• WHAT NEEDS TO BE DONE: Reproduce the material below line by line, beginning with its first line and ending with the line that contains "from mathutils import Vector, Matrix"; leave out pictures.

• SUPPLIED MATERIAL:
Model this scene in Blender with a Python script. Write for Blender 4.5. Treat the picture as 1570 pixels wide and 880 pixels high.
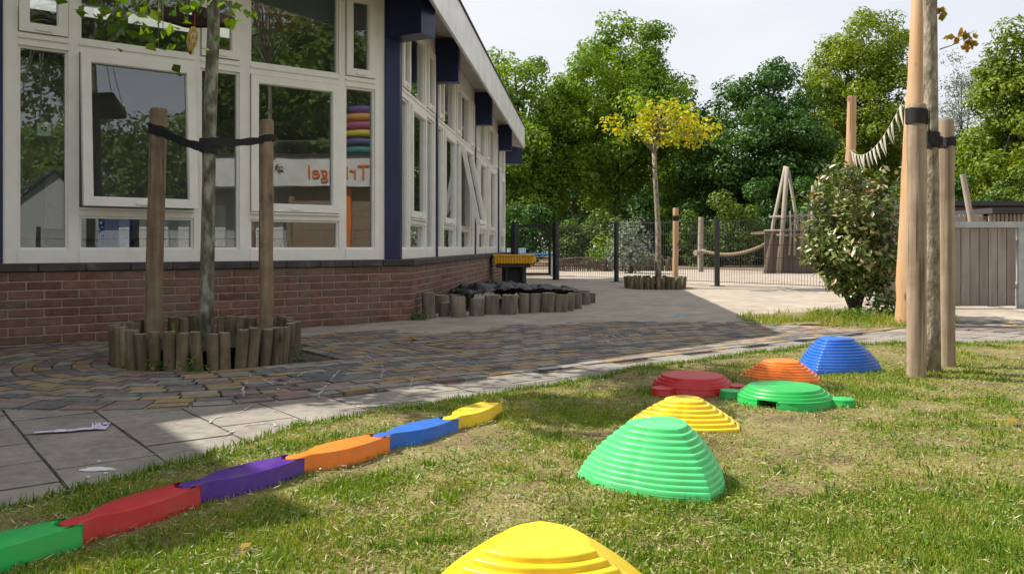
import bpy, math, random
import numpy as np
from mathutils import Vector, Matrix

# ------------------------------------------------------------------ clear
for o in list(bpy.data.objects):
    bpy.data.objects.remove(o, do_unlink=True)
scene = bpy.context.scene
COL = scene.collection
R = math.radians
random.seed(7)
rng = np.random.default_rng(11)

# ------------------------------------------------------------------ camera
CAM_H = 0.68
cam_d = bpy.data.cameras.new('camera')
cam = bpy.data.objects.new('camera', cam_d)
COL.objects.link(cam)
cam.location = (0, 0, CAM_H)
cam.rotation_euler = (R(90), 0, 0)
cam_d.sensor_width = 36.0
cam_d.lens = 36.0 * 1290 / 1570
cam_d.shift_y = -62.0 / 1570          # horizon above the middle, verticals kept upright
cam_d.clip_start = 0.05
cam_d.clip_end = 2000
scene.camera = cam

# ------------------------------------------------------------------ sky
SUN_V = Vector((2.76, -0.69, -3.24)).normalized()     # the way sunlight travels
world = bpy.data.worlds.new('World')
scene.world = world
world.use_nodes = True
wn = world.node_tree
wn.nodes.clear()
out = wn.nodes.new('ShaderNodeOutputWorld')
bg = wn.nodes.new('ShaderNodeBackground')
bg.inputs['Strength'].default_value = 0.1
sky = wn.nodes.new('ShaderNodeTexSky')
sky.sky_type = 'NISHITA'
sky.sun_disc = False
sky.sun_elevation = math.asin(-SUN_V.z)
sky.sun_rotation = math.atan2(-SUN_V.x, -SUN_V.y)
tc = wn.nodes.new('ShaderNodeTexCoord')
mp = wn.nodes.new('ShaderNodeMapping')
mp.inputs['Scale'].default_value = (1.0, 1.0, 2.6)
nz = wn.nodes.new('ShaderNodeTexNoise')
nz.inputs['Scale'].default_value = 2.2
nz.inputs['Detail'].default_value = 5
nz.inputs['Roughness'].default_value = 0.55
rp = wn.nodes.new('ShaderNodeValToRGB')
rp.color_ramp.elements[0].position = 0.30
rp.color_ramp.elements[0].color = (0.70, 0.70, 0.70, 1)
rp.color_ramp.elements[1].position = 0.62
rp.color_ramp.elements[1].color = (0.97, 0.97, 0.97, 1)
mx = wn.nodes.new('ShaderNodeMix')
mx.data_type = 'RGBA'
mx.inputs['B'].default_value = (5.85, 5.95, 6.2, 1)     # thin bright cloud cover
wn.links.new(tc.outputs['Generated'], mp.inputs['Vector'])
wn.links.new(mp.outputs['Vector'], nz.inputs['Vector'])
wn.links.new(nz.outputs['Fac'], rp.inputs['Fac'])
wn.links.new(rp.outputs['Color'], mx.inputs['Factor'])
wn.links.new(sky.outputs['Color'], mx.inputs['A'])
wn.links.new(mx.outputs['Result'], bg.inputs['Color'])
wn.links.new(bg.outputs['Background'], out.inputs['Surface'])

# ------------------------------------------------------------------ sun
sun_d = bpy.data.lights.new('sun', 'SUN')
sun_d.energy = 5.0
sun_d.angle = R(0.55)
sun_d.color = (1.0, 0.93, 0.82)
sun = bpy.data.objects.new('sun', sun_d)
COL.objects.link(sun)
sun.location = (-20, 5, 25)
sun.rotation_euler = SUN_V.to_track_quat('-Z', 'Y').to_euler()

vs = scene.view_settings
vs.view_transform = 'Standard'
vs.look = 'None'
vs.exposure = 0.68
vs.gamma = 1.0
vs.use_curve_mapping = False

# ================================================================== helpers
WORLD_LOC = {}

def tag(o, label=None, cat=None, group=None, kind=None):
    if label: o['label'] = label
    if cat: o['category'] = cat
    if group: o['group'] = group
    if kind: o['kind'] = kind
    return o

def thing(name, label, cat, loc=(0, 0, 0), group=None, kind=None):
    o = bpy.data.objects.new(name, None)
    o.empty_display_size = 0.1
    COL.objects.link(o)
    o.location = loc
    WORLD_LOC[o.name] = Vector(loc)
    return tag(o, label, cat, group, kind)

def wloc(o):
    while o is not None:
        if o.name in WORLD_LOC:
            return WORLD_LOC[o.name]
        o = o.parent
    return Vector((0, 0, 0))

def link(name, mesh, parent=None, loc=None, rot=None, scale=None):
    """place an object sharing a mesh; loc is given in world space"""
    o = bpy.data.objects.new(name, mesh)
    COL.objects.link(o)
    if parent is not None:
        o.parent = parent
        w = wloc(parent)
        o.location = (Vector(loc) - w) if loc is not None else (0, 0, 0)
    elif loc is not None:
        o.location = loc
    if rot is not None: o.rotation_euler = rot
    if scale is not None: o.scale = scale
    return o

class MB:
    """collects geometry in world space; build() links it as one mesh object"""
    def __init__(self):
        self.v = []; self.f = []; self.m = []
    def add(self, verts, faces, mi=0):
        n = len(self.v)
        self.v.extend([tuple(p) for p in verts])
        for q in faces:
            self.f.append([i + n for i in q]); self.m.append(mi)
        return self
    def box(self, a0, a1, b0, b1, c0, c1, fr=None, mi=0):
        p = [(a0,b0,c0),(a1,b0,c0),(a1,b1,c0),(a0,b1,c0),(a0,b0,c1),(a1,b0,c1),(a1,b1,c1),(a0,b1,c1)]
        if fr: p = [fr(*q) for q in p]
        return self.add(p, [(0,3,2,1),(4,5,6,7),(0,1,5,4),(1,2,6,5),(2,3,7,6),(3,0,4,7)], mi)
    def cbox(self, c, s, ch, rz=0.0, mi=0, edge=None):
        """chamfered box at centre c, size s, turned by rz"""
        x, y, z = s[0]/2, s[1]/2, s[2]/2
        ca, sa = math.cos(rz), math.sin(rz)
        vs = []; idx = {}
        for sx in (-1, 1):
            for sy in (-1, 1):
                for sz in (-1, 1):
                    for ax in range(3):
                        q = [sx*(x-ch), sy*(y-ch), sz*(z-ch)]
                        q[ax] = (sx*x, sy*y, sz*z)[ax]
                        idx[(sx, sy, sz, ax)] = len(vs)
                        vs.append((c[0]+q[0]*ca-q[1]*sa, c[1]+q[0]*sa+q[1]*ca, c[2]+q[2]))
        fs = []
        for ax in range(3):
            o1, o2 = (ax+1) % 3, (ax+2) % 3
            for sg in (-1, 1):
                q = []
                for (p, r) in ((-1,-1),(1,-1),(1,1),(-1,1)):
                    k = [0,0,0]; k[ax] = sg; k[o1] = p; k[o2] = r
                    q.append(idx[(k[0],k[1],k[2],ax)])
                fs.append(q if sg > 0 else q[::-1])
        for ax in range(3):
            o1, o2 = (ax+1) % 3, (ax+2) % 3
            for p in (-1, 1):
                for r in (-1, 1):
                    def K(e, which):
                        k = [0,0,0]; k[ax] = e; k[o1] = p; k[o2] = r
                        return idx[(k[0],k[1],k[2],which)]
                    q = [K(-1,o1), K(1,o1), K(1,o2), K(-1,o2)]
                    fs.append(q if p*r > 0 else q[::-1])
        for sx in (-1, 1):
            for sy in (-1, 1):
                for sz in (-1, 1):
                    q = [idx[(sx,sy,sz,0)], idx[(sx,sy,sz,1)], idx[(sx,sy,sz,2)]]
                    fs.append(q if sx*sy*sz > 0 else q[::-1])
        if edge is None: return self.add(vs, fs, mi)
        n0 = len(self.f); self.add(vs, fs, mi)
        for i in range(n0+6, len(self.f)): self.m[i] = edge       # arrises, filled with joint dirt
        return self
    def tube(self, pts, rad, n=8, cap=True, mi=0, jit=0.0):
        pts = [Vector(p) for p in pts]
        if not hasattr(rad, '__len__'): rad = [rad]*len(pts)
        rings = []
        up = None
        for i, p in enumerate(pts):
            d = (pts[min(i+1, len(pts)-1)] - pts[max(i-1, 0)]).normalized()
            if up is None:
                up = Vector((0,0,1)) if abs(d.z) < 0.9 else Vector((1,0,0))
            x = d.cross(up); x.normalize(); y = x.cross(d); y.normalize()
            up = y
            ring = []
            for k in range(n):
                a = 2*math.pi*k/n
                r = rad[i]*(1 + (random.uniform(-jit, jit) if jit else 0))
                ring.append(p + x*(math.cos(a)*r) + y*(math.sin(a)*r))
            rings.append(ring)
        vs = [v for r in rings for v in r]
        fs = []
        for i in range(len(rings)-1):
            for k in range(n):
                k2 = (k+1) % n
                fs.append((i*n+k, (i+1)*n+k, (i+1)*n+k2, i*n+k2))
        if cap:
            fs.append(list(range(n)))
            L = (len(rings)-1)*n
            fs.append([L+k for k in reversed(range(n))])
        return self.add(vs, fs, mi)
    def prism(self, poly, z0, z1, mi=0):
        n = len(poly)
        vs = [(p[0],p[1],z0) for p in poly] + [(p[0],p[1],z1) for p in poly]
        fs = [list(reversed(range(n))), [n+i for i in range(n)]]
        for i in range(n):
            j = (i+1) % n
            fs.append((i, j, n+j, n+i))
        return self.add(vs, fs, mi)
    def mesh(self, name, mats, off=Vector((0,0,0)), smooth=False, angle=None):
        me = bpy.data.meshes.new(name)
        me.from_pydata([(p[0]-off.x, p[1]-off.y, p[2]-off.z) for p in self.v], [], self.f)
        if not isinstance(mats, (list, tuple)): mats = [mats]
        for m in mats: me.materials.append(m)
        if len(mats) > 1: me.polygons.foreach_set('material_index', self.m)
        if smooth: me.polygons.foreach_set('use_smooth', [True]*len(self.f))
        me.update()
        if smooth and angle: me.set_sharp_from_angle(angle=R(angle))
        return me
    def build(self, name, mats, parent=None, smooth=False, angle=None, loc=None):
        if parent is not None:
            off = wloc(parent)
            o = bpy.data.objects.new(name, self.mesh(name, mats, off, smooth, angle))
            COL.objects.link(o); o.parent = parent
        else:
            off = Vector(loc) if loc is not None else Vector((0,0,0))
            o = bpy.data.objects.new(name, self.mesh(name, mats, off, smooth, angle))
            COL.objects.link(o); o.location = off
            WORLD_LOC[o.name] = off
        return o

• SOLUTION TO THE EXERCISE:
Model this scene in Blender with a Python script. Write for Blender 4.5. Treat the picture as 1570 pixels wide and 880 pixels high.
import bpy, math, random
import numpy as np
from mathutils import Vector, Matrix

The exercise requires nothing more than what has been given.